The brand film is the loss leader.

David Lee

Founders ask me to make "a brand film that converts."

I get what they mean. They're spending real money and they want a real return. Fair.

But the brand film isn't the closer. It's the loss leader — the piece that earns you the attention to run all the other plays. Trying to make a hero spot work as a direct-response ad is like trying to drive a Le Mans car to the grocery store. The car can do it, but you've fundamentally misunderstood what it's for.

The job of a hero spot

A good brand film does three things:

  1. Tells you who the brand is in 60 seconds, without exposition.
  2. Gives you a visual hook that subsequent assets can riff on for a year.
  3. Earns the watch-through so the algorithm decides you're worth showing again.
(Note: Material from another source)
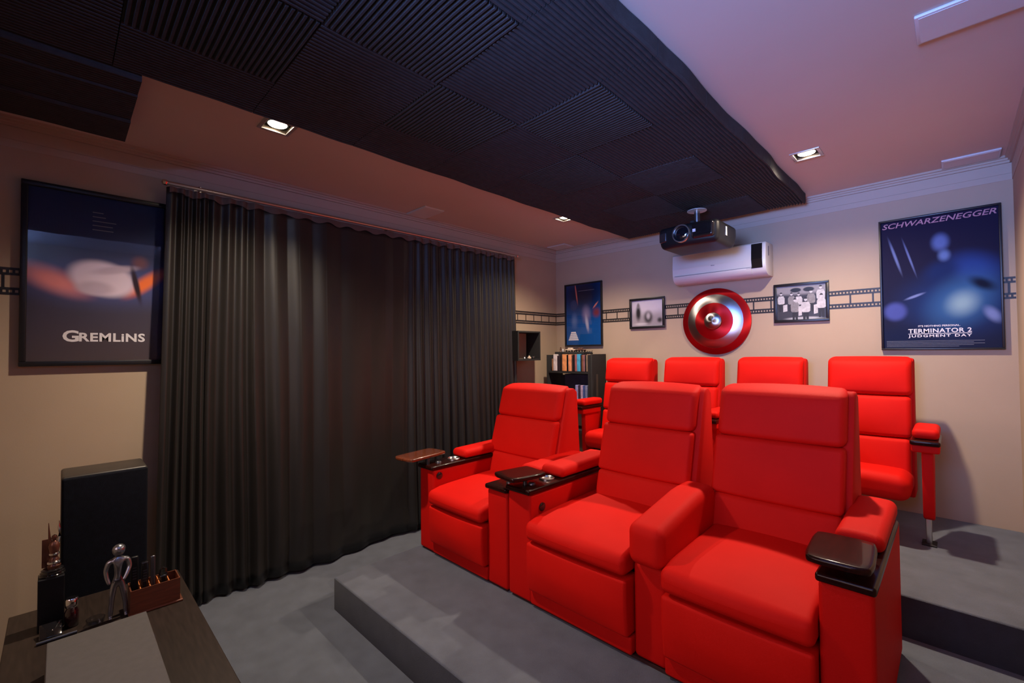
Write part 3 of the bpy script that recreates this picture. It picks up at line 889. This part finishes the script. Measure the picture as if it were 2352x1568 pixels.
# large poster on the left wall
t = thing('framed_poster', (0, 0.16, 1.49), 'large dark blue framed poster with white lettering beside the curtain', 'poster')
y0, y1, z0, z1 = -0.145, 0.474, 1.490, 2.468
wd = 0.026
for b in ((y0, y1, z1 - wd, z1), (y0, y1, z0, z0 + wd), (y0, y0 + wd, z0 + wd, z1 - wd), (y1 - wd, y1, z0 + wd, z1 - wd)):
    build('frame_rail', MB().box(0.0016, 0.032, b[0], b[1], b[2], b[3]), M['frame'], t, bevel=0.004)
a, b, c, d = y0 + wd - 0.003, y1 - wd + 0.003, z0 + wd - 0.003, z1 - wd + 0.003
art3 = art('night_print_with_reflection', B(78, 68, 74), [  # ground and blue top also carry the reflection in the glass, painted in
    (0.55, 0.48, 0.75, 0.16, 0, B(84, 92, 150), 0.95), (0.18, 0.47, 0.28, 0.08, -14, B(240, 150, 148), 0.85), (0.84, 0.49, 0.20, 0.055, 28, B(255, 128, 62), 0.75),
    (0.80, 0.62, 0.08, 0.05, 0, B(120, 80, 84), 0.8), (0.52, 0.50, 0.27, 0.115, -6, B(232, 216, 236), 0.30), (0.46, 0.44, 0.16, 0.05, 0, B(205, 188, 208), 0.5), (0.60, 0.56, 0.20, 0.03, 8, B(205, 188, 208), 0.6), (0.77, 0.48, 0.03, 0.14, 18, B(52, 34, 40), 0.6)], rough=0.6, spec=0.1, base2=B(40, 56, 98))
xp = 0.012
sheet('print', (xp, a, c), (xp, b, c), (xp, b, d), (xp, a, d), art3, t)
rt = (0, 1, 0)
lettering('title_lettering', 'G', M['text_white'], t, (xp + 0.0006, 0.014, 1.620), rt, up, 0.064, 0.064, bold=0.03)
lettering('title_lettering', 'REMLiNS', M['text_white'], t, (xp + 0.0006, 0.079, 1.622), rt, up, 0.283, 0.050, bold=0.03, spacing=1.08)
mb = MB()
for k, wl in enumerate((0.045, 0.055, 0.100, 0.085, 0.088)):
    mb.box(xp, xp + 0.001, 0.128, 0.128 + wl, 2.350 - 0.0245 * k, 2.3545 - 0.0245 * k)
tag(build('caption_lines', mb, M['text_grey'], t), kind='stuff')
build('glass', MB().box(0.018, 0.021, a, b, c, d), M['glass'], t)

# ------------------------------------------------------------------ round metal disc on the back wall
t = thing('wall_disc', (1.892, YB, 1.505), 'large round red and silver domed metal disc on the back wall', 'wall ornament')
cz, cx = 1.811, 1.892
dome = lambda r: 0.018 + 0.062 * (1 - (r / 0.306) ** 2)
def ring(r0, r1, extra=0.0):
    k = 6
    pr = [(r0 + (r1 - r0) * i / k, 0) for i in range(k + 1)]
    return [(r_, dome(r_) + extra) for r_, _ in pr]
def disc_part(name, prof, m):
    mb = MB().lathe([(r_, h) for r_, h in prof], (cx, YB, cz), 'Y', n=72, caps=False)
    o = build(name, mb, m, t, smooth=True, origin=(cx, YB, cz))
    # radial tangents need the mesh centred on the disc
    for v in o.data.vertices:
        v.co += WP[t.name] - Vector((cx, YB, cz))
    o.location = Vector((cx, YB, cz)) - WP[t.name]
    return o
disc_part('outer_band', [(0.300, 0.0)] + [(0.306, 0.006)] + list(reversed(ring(0.2475, 0.3055))) + [(0.2475, 0.02)], M['shield_red'])
disc_part('silver_band', list(reversed(ring(0.168, 0.2480, -0.001))) + [(0.168, 0.02)], M['shield_silver'])
disc_part('inner_disc', list(reversed(ring(0.080, 0.1685))) + [(0.080, 0.02)], M['shield_red'])
disc_part('boss', [(0.0805, dome(.08) - 0.001), (0.076, dome(.076) + 0.010), (0.055, dome(.05) + 0.017), (0.025, dome(.02) + 0.022), (0.001, dome(0) + 0.023)], M['shield_silver'])

# ------------------------------------------------------------------ air conditioner
t = thing('air_conditioner', (1.98, YB, 2.165), 'white split air conditioner on the back wall behind the projector', 'air conditioner')
prof = [(YB, 2.168), (4.15, 2.165), (4.105, 2.178), (4.078, 2.205), (4.066, 2.245), (4.062, 2.30), (4.072, 2.425), (4.085, 2.440), (YB, 2.444)]
bd = build('housing', MB().prism(prof, 1.576, 2.372, 'X'), M['white'], t, bevel=0.008)
build('front_panel', MB().prism([(4.0655, 2.238), (4.0585, 2.30), (4.0675, 2.424), (4.074, 2.424), (4.066, 2.30), (4.071, 2.238)], 1.586, 2.262, 'X'), M['white'], t)
build('flap', MB().prism([(4.0635, 2.232), (4.060, 2.2325), (4.070, 2.203), (4.096, 2.179), (4.100, 2.183), (4.075, 2.206)], 1.600, 2.262, 'X'), M['white'], t, bevel=0.001)
build('flap_gap', MB().prism([(4.0625, 2.2325), (4.0600, 2.2335), (4.0600, 2.2375), (4.0660, 2.2380)], 1.600, 2.262, 'X'), M['text_grey'], t)
build('display_panel', MB().prism([(4.0680, 2.226), (4.0575, 2.30), (4.0665, 2.428), (4.078, 2.428), (4.070, 2.226)], 2.264, 2.346, 'X'), M['black_gloss'], t)
build('panel_seam', MB().box(2.225, 2.262, 4.0615, 4.068, 2.226, 2.237), M['black_gloss'], t)
build('side_vent', MB().box(2.371, 2.3735, 4.13, 4.155, 2.33, 2.41), M['text_grey'], t)
lettering('brand_lettering', 'Midea', M['text_grey'], t, (1.935, 4.0585, 2.292), (1, 0, 0), (0, 0, 1), 0.030, 0.008, bold=0.01)

# ------------------------------------------------------------------ projector on its ceiling mount
t = thing('projector', (2.04, 3.5, 2.34), 'black ceiling projector hanging under the foam at the back of the room', 'projector')
def pfn(x, y, z, u, v, w_):
    bulge = 0.030 * (u * u) * max(0, -v)         # front curves away at both ends
    taper = 0.92 if w_ < -0.6 else 1.0
    return (2.04 + (x - 2.04) * (1 - 0.06 * max(0, -w_)), 3.48 + (y - 3.48) * (1 - 0.08 * max(0, -w_)) + bulge, z)
build('body', MB().rbox(1.812, 2.272, 3.285, 3.700, 2.335, 2.500, 0.035, n=(10, 8, 5), seg=4, fn=pfn), M['black'], t, smooth=True)
ln = build('lens_ring', MB().lathe([(0.066, -0.02), (0.069, 0.012), (0.066, 0.022), (0.059, 0.022), (0.055, 0.012)], (2.012, 3.292, 2.424), 'Y', n=36, caps=False), M['steel'], t, smooth=True)
build('lens', MB().lathe([(0.058, 0.004), (0.050, 0.010), (0.030, 0.018), (0.004, 0.021)], (2.012, 3.292, 2.424), 'Y', n=30), M['lens'], ln, smooth=True)
build('intake_recess', MB().rbox(2.085, 2.245, 3.280, 3.33, 2.372, 2.488, 0.02, n=(3, 1, 3)), M['black_gloss'], t, smooth=True)
build('side_vent', MB().rbox(1.822, 1.890, 3.287, 3.34, 2.385, 2.462, 0.012, n=(2, 1, 2), fn=lambda x, y, z, u, v, w_: (x, y + (1.89 - x) * 0.28, z)), M['gun'], t, smooth=True)
build('white_sticker', MB().box(2.098, 2.120, 3.2775, 3.281, 2.419, 2.441), M['text_white'], t)
build('side_label', MB().box(2.2705, 2.2735, 3.455, 3.478, 2.395, 2.462), M['text_white'], t)
mt = build('mount_plate', MB().lathe([(0.075, 2.683), (0.075, 2.688), (0.06, 2.692)], (1.98, 3.66, 0), n=30), M['white'], t, smooth=True)
build('mount_pole', MB().cyl((1.98, 3.66, 2.58), 0.023, 0.106, n=20), M['steel'], mt, smooth=True)
build('mount_arms', MB().box(1.90, 2.06, 3.64, 3.68, 2.562, 2.570).box(1.965, 1.995, 3.56, 3.70, 2.555, 2.585).box(1.90, 1.915, 3.64, 3.66, 2.495, 2.565).box(2.045, 2.06, 3.64, 3.66, 2.495, 2.565), M['gun'], mt)

# ------------------------------------------------------------------ wall cube beside the curtain
t = thing('wall_cube', (0.1, 3.57, 1.447), 'black open wall cube shelf peeping out beside the right end of the curtain', 'shelf')
y0, y1, z0, z1, dx, th = 3.385, 3.745, 1.447, 1.765, 0.200, 0.016
build('side_panel', MB().box(0, dx, y0, y0 + th, z0, z1), M['black_matt'], t)
build('side_panel', MB().box(0, dx, y1 - th, y1, z0, z1), M['black_matt'], t)
build('top_panel', MB().box(0, dx, y0 + th, y1 - th, z1 - th, z1), M['black_matt'], t)
build('bottom_panel', MB().box(0, dx, y0 + th, y1 - th, z0, z0 + th), M['black_matt'], t)
zb = z0 + th
tag(build('glass_ornament', MB().lathe([(0.012, 0), (0.015, 0.008), (0.010, 0.018), (0.004, 0.026)], (0.14, 3.55, zb), n=14), M['silver'], smooth=True),
    'tiny shiny ornament in the black wall cube, nearer the curtain', 'ornament')
tag(build('toy_ornament', MB().rbox(0.12, 0.15, 3.612, 3.652, zb, zb + 0.022, 0.008, n=(1, 1, 1)).rbox(0.125, 0.145, 3.62, 3.64, zb + 0.018, zb + 0.036, 0.008, n=(1, 1, 1)), M['cream'], smooth=True),
    'tiny pale ornament in the middle of the black wall cube', 'ornament')
tag(build('toy_ornament', MB().rbox(0.12, 0.16, 3.67, 3.71, zb, zb + 0.030, 0.010, n=(1, 1, 1)), M['gun'], smooth=True),
    'tiny dark ornament at the far side of the black wall cube', 'ornament')

# ------------------------------------------------------------------ bookcase with film boxes
t = thing('bookcase', (0.46, 4.03, P1), 'black open bookcase of film boxes in the far corner', 'bookcase')
bx0, bx1, by0, by1 = 0.155, 0.772, 3.90, 4.165
BZ = 1.326
build('side_panel', MB().box(bx0, bx0 + 0.025, by0, by1, P2 if bx0 > 0.745 else 0.0, 1.505), M['black_matt'], t, bevel=0.002)
sp = build('side_panel', MB().box(bx1 - 0.022, bx1, by0, by1, 0.0, 1.512), M['black_matt'], t, bevel=0.002)
build('panel_inlay', MB().box(bx1 - 0.001, bx1 + 0.003, 3.965, 4.005, 0.9, 1.30), M['gun'], sp)
build('centre_post', MB().box(0.722, 0.75, by0 - 0.004, by0 + 0.03, 0.0, 1.500), M['black_matt'], t)
for z in (BZ, 1.016, 0.70, 0.40):
    build('shelf', MB().box(bx0 + 0.025, bx1 - 0.022, by0, by1, z - 0.022, z), M['black_matt'], t)
px2x = lambda c: 0.205 + (1240 + c / 8.711 - 1262) * 0.0059
def case(c0, c1, z0, h, col, label, dep=0.13, y0=3.905):
    x0, x1 = px2x(c0), px2x(c1)
    mm = mat('film_box_cover', col, 0.35, var=0.35, vscale=22)
    tag(build('film_box', MB().rbox(x0 + 0.0006, x1 - 0.0006, y0, y0 + dep, z0 + 0.0008, z0 + h, 0.003, n=(1, 1, 1), seg=1), mm),
        label, 'film box', 'film boxes on the top shelf of the bookcase')
D_ = lambda r, g, b: lin(r, g, b)[:3]
case(222, 250, BZ, 0.135, D_(150, 110, 85), 'short brown film box at the left end of the top shelf')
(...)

That's it. It is not trying to close. It's trying to make sure you remember the name when the closer ad shows up next week.

What "converts" actually means in video

You don't convert from a single watch. You convert from being seen seven times across formats that all feel like the same world. The hero spot anchors that world.

Halftime Studio was running a generic explainer as their only paid creative. Technically fine, emotionally invisible. We shot a 60-second brand film with a single strong visual idea and cut 14 derivative assets from it — 6s bumpers, 15s mid-funnel, 30s prospecting. The hero film's CTR was 6.1× the control. But more importantly, every cutdown that referenced its visual language inherited that lift.

The hero film didn't sell. It made everything else sellable.

If your video budget is being judged on whether the hero spot drives sales, you're holding the wrong thing accountable for the wrong outcome.

Build the world first. Then run the plays inside it.